# [TASK REQUIREMENTS]
Answer with a number only: how many lines of the data contain "scene"?

* * * * * * * * *

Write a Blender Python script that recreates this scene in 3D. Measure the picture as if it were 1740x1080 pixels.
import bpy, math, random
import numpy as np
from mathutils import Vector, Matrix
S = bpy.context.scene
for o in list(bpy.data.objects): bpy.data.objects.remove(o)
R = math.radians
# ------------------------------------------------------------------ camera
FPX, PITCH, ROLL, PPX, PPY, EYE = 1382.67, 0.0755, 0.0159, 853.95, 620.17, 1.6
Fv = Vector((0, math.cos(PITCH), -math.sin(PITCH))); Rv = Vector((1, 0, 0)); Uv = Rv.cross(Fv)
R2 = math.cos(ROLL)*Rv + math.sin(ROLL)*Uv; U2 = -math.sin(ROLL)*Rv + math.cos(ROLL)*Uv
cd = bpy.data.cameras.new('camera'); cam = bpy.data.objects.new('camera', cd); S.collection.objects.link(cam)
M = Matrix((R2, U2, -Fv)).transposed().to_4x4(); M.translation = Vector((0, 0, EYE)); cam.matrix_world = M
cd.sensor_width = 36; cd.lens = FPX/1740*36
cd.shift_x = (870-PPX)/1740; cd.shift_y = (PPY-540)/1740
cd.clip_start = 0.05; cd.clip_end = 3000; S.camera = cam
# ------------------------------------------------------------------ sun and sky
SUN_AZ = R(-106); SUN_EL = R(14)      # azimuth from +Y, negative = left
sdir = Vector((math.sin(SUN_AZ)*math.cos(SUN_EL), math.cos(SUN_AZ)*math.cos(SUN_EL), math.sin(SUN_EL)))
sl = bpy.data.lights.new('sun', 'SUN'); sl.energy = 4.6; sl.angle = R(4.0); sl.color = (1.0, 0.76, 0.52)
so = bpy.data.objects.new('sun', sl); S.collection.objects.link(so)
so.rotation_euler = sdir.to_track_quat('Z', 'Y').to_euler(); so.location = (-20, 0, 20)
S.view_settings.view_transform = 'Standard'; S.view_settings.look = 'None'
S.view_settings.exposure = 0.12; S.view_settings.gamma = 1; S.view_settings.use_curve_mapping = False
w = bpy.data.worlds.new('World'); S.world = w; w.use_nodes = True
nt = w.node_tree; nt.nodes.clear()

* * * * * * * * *

# [TASK SOLUTION]
2